I understand the warning is expected in development for Mac/Wins, but the situation could be improve for OTP 25+
Describe the solution you'd like
Use :public_key.cacerts_get()
for OTP 25+ when calling :ldclient_config.tls_basic_options()
or even better, add sensitive SSL options by default here
erlang-server-sdk/src/ldclient_config.erl
Line 130 in 124544e
Describe alternatives you've considered
Maintain sensitive configuration in our end:
[
verify: :verify_peer,
cacerts: :public_key.cacerts_get(),
depth: 3,
customize_hostname_check: [
match_fun: :public_key.pkix_verify_hostname_match_fun(:https)
]
]
I do not consider a security expert myself so having a sensitive default that I do not mess around with is really valuable.
Additional context
Add any other context about the feature request here.
Hello @yordis,
I will take a look at :public_keycacerts_get
to see if I can cleanly incorporate it into the fallback chain (it appears that this is something that can still fail/be empty). Generally speaking the problems have been maintaining both compatibility for customers using the SDK as well as compatibility with a wide range of OTP versions.
My experience so far is that there have not been any defaults which I would be comfortable enabling. It is paramount that the defaults don't prevent a connection that was working from continuing to work, and most any defaults could result in that situation. OTP has been gradually improving on this front, but I think for production environments some care needs to be taken to ensure you are comfortable with the TLS configuration.
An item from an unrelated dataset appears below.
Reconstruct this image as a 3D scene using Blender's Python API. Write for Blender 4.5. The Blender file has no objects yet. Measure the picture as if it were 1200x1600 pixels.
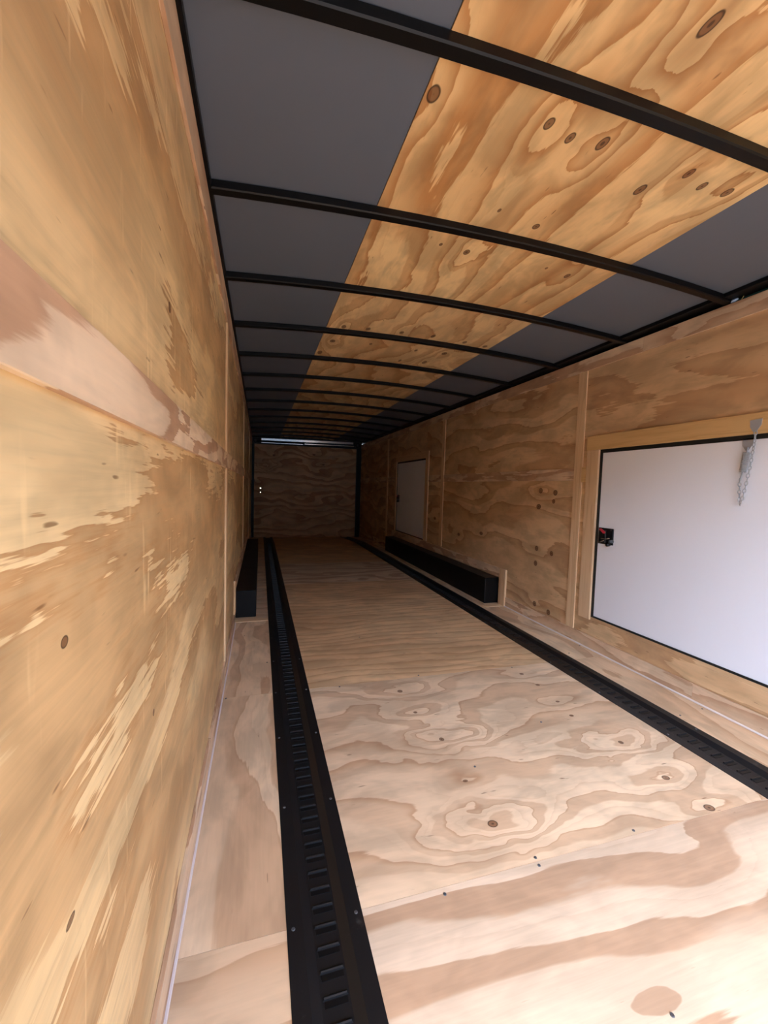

Additionally I want to make sure when you use our basic options they are not too lenient. Meaning that an invalid expired certificate does fail to connect, that only reasonable secure ciphters are supporte, etc., which it takes a surprising number of options to ensure happens.
Thank you,
Ryan
Filed internally as 226320
Feedback from the SRE team (and myself) is that they would rather control the certificates using the VM/Container than rely on libraries. They are a cadence for the Containers to be updated and whatnot.
Yes, and we have a helper method that accepts the path to the store and uses the same other options as the basic_options, but doesn't attempt auto-detection of your store location. -spec tls_ca_certfile_options(CaStorePath :: string())
which is what the warning is attempting to direct you to. Generally you should be using your system store, or a specific store with only certs you trust, so we produce that warning. You provide the path to the store you want to use, and the SDK will use it.
The fallback to certifi is just for when we couldn't figure out any certificates, and you didn't specifically say which ones to use. This will remain with :public_key:cacerts_get
in the case that no certs are returned.
For instance, with public_key:cacerts_get
a static list of locations is also being used:
linux_paths() ->
["/etc/ssl/certs/ca-certificates.crt", %% Debian, Ubuntu, Gentoo
"/etc/pki/tls/certs/ca-bundle.crt", %% Fedora, RHEL 6, Amazon Linux
"/etc/ssl/ca-bundle.pem", %% OpenSUSE
"/etc/pki/ca-trust/extracted/pem/tls-ca-bundle.pem", %% CentOS, RHEL 7
"/etc/ssl/cert.pem" %% Alpine Linux
].
Source location: https://github.com/erlang/otp/blob/1cfee42abc140e91f00f23b628728b42b93b6efd/lib/public_key/src/pubkey_os_cacerts.erl#L185C8-L185C8
So, if your linux configuration doesn't have them in the same location as one of those, then it would still need to be manually specified.
So, for instance, if you are using Alpine images right now, then you would use: ldclient_config:tls_ca_certfile_options("/etc/ssl/cert.pem" )
which would have all the same basic options, assuming you are happy with those, and it would use the store from that location.
Thank you,
Ryan
Related to https://erlef.github.io/security-wg/secure_coding_and_deployment_hardening/ssl
Do you have any opinions about using the following config in OTP25+
[
verify: :verify_peer,
cacerts: :public_key.cacerts_get(),
depth: 3,
customize_hostname_check: [
match_fun: :public_key.pkix_verify_hostname_match_fun(:https)
]
]
Also, I gather some feedback from the Erlang Ecosystem Foundation:
Bram Verburg:
Setting ciphers used to be important in older OTP versions, especially in servers, as by default it enabled a lot of legacy/unsafe ciphers. In newer OTP versions the standard list is quite safe and it is often not necessary to override it
That seems reasonable.
Personally I am most comfortable when I have verified that at least some bad cases do fail. Being as positive cases pass even without TLS.
For instance doing a couple httpc requests with your config to known bad endpoints. I would have recommended badssl.com, but unfortunately it seems to have become unmaintained as some of the "good" configurations now have expired certs.